Auto Repair: 3 Considerations When Choosing A Shop

Unless you trade your car in on a yearly basis, it's unlikely you'll be able to go long without needing the services of a good auto repair shop. Even if nothing major goes wrong, you'll need a place you can trust to handle your regular maintenance requirements. For some people, this simply means taking it to their dealership. 9 times out of 10, however, you can do better than that with a little research. By shopping around, being cautious, and keeping your options open you can find a mechanic who will give you fair pricing and great service. Here are 3 important considerations to keep in mind when choosing a shop.

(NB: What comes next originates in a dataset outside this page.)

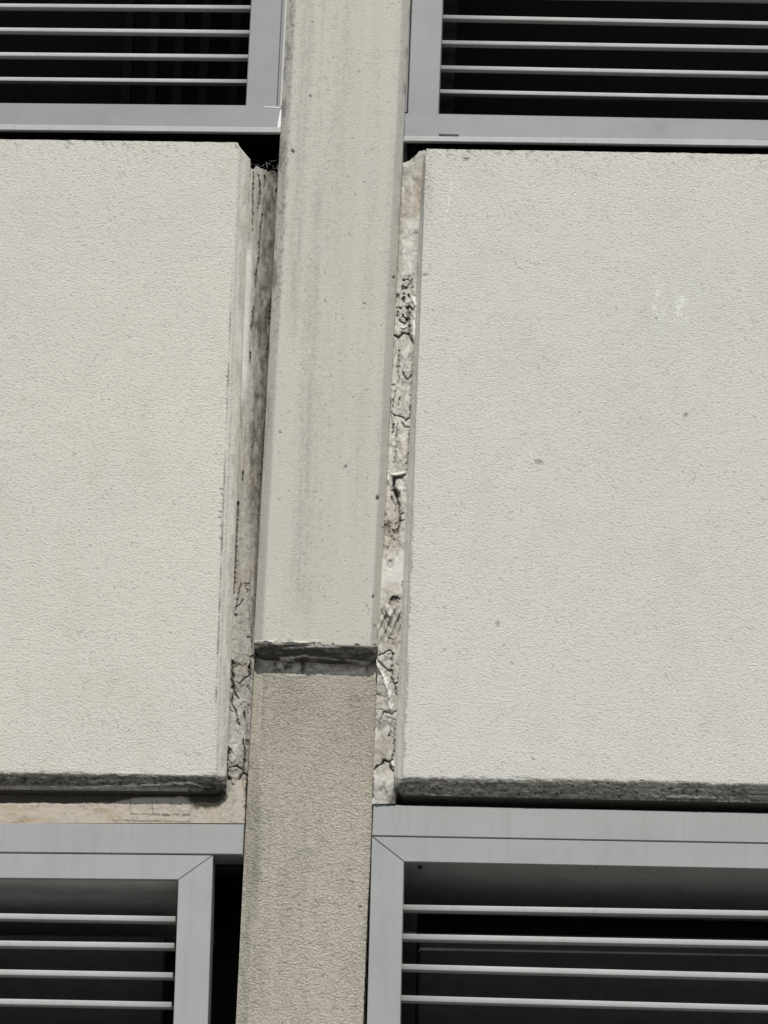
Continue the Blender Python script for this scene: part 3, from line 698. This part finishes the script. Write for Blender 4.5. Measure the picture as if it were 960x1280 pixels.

This is the number one consideration. You don't want to find out after you've paid for service that you've been ripped off. A bad auto repair shop cannot only cost you money, their shoddy work could actually cause additional problems. The thing is, unless you have some idea of what to look for, it may take you a long time to realize that you need to change mechanics in a hurry. Ask around. The internet lets you connect with more people than ever before, so you don't have to limit your recommendations to your circle of close friends. You may also want to check with the Better Business Bureau to see if any complaints have been lodged against the company.

Your Warranty

If you have auto repair that is covered by a warranty, you'll probably need to take it straight to the dealership. Expense doesn't come into play, since you aren't paying for it. If you're going to take non-warranty maintenance and work elsewhere, however, you need to be careful about keeping your records. Your warranty is often dependent on you meeting certain requirements. If you don't change your oil for two years (or have no record of doing so), you may get a surprise when your engine breaks down and the warranty doesn't cover it. So make sure the shop you choose can provide you with detailed records.


Obviously, price is always going to play a part in determining where you go for auto repair. However, don't let it cloud your judgment. If one place is charging $10 for an oil change and the place down the street is charging $30, what's the difference? Is one place using low-grade oil to do the work? Are the technicians less trained? Is there no difference, other than one shop having more overhead? These are things you need to look into before you automatically decide to go with the lower price.